Painted on the board when it was built in the early 1930s, the image is sealed by a heavy coat of varnish. But the finish began to chip over the years. After some of the paint began to chip off with the varnish, Metz decided to get it restored.

“We got to the point where we didn’t like to move it or display it,” he said.

That’s when some artists friends suggested Capannelli. She has been touching up porcelain figurines, marble statues and other pieces of fine art in her Newport Beach studio since 1995. The Kahanamoku board was similar to restoring paintings on wood panels, she said.

Capannelli first sealed the colors with wax, so they wouldn’t chip off further. She then mixed and applied a custom solvent to the painting to remove the varnish. After that, she filled in depressions with plaster and sanded it down to match the surface of original painting.

Once the texture matched the original painting, she created a base with watercolors, then filled in the holes with oil color.

Under the varnish, the colors were surprisingly bold, she said: “I’m used to colors that are 400 years old, dull and faded.”

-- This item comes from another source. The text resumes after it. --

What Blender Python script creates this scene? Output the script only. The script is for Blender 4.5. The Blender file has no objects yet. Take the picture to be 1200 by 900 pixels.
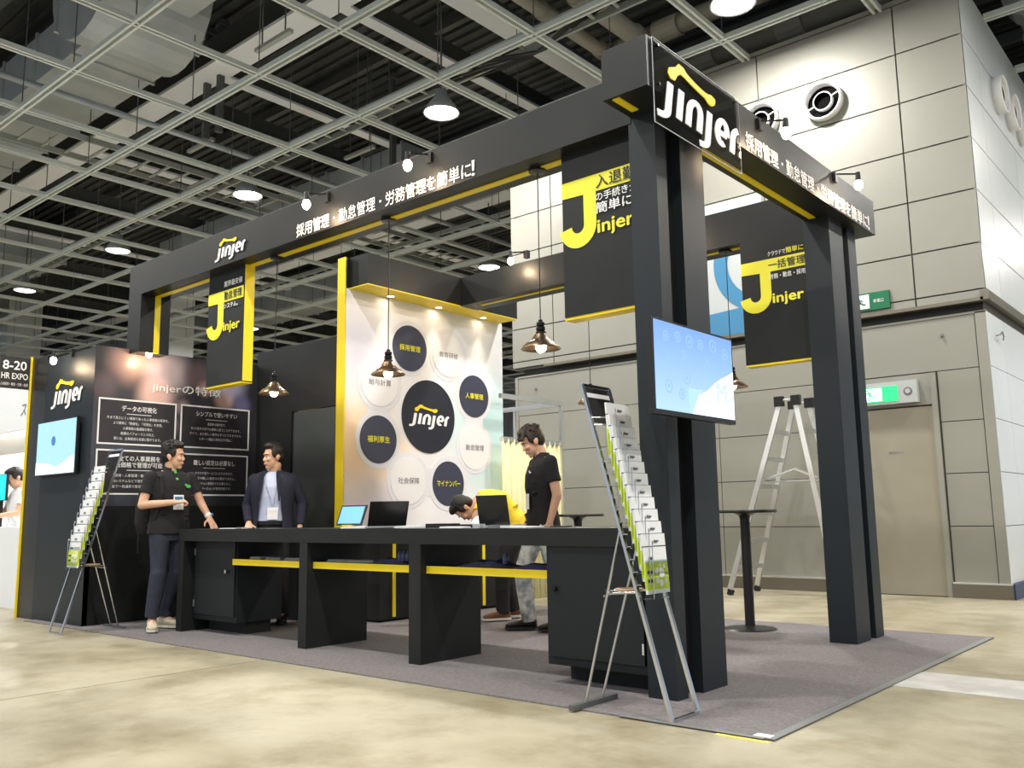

Because of the painting, the board made its way into commercial photo shoots at Waikiki, where Kahanamoku often surfed, Metz said. It was featured in Dole’s pineapple magazine ads from that era, he said.

The board is the most valuable object in the Surfing Heritage Foundation’s collection of hundreds of boards. It once fetched an offer of $80,000, Metz said. But he turned down that bid, and plans to keep it in the foundation’s collection.

Some pieces of sculpture in Capannelli’s might be worth about the same.

“To me, there is no difference in a sculpture that is 400 years old, or a painting that is 80 years old,” she said. “They all have a beauty and a soul of their own.”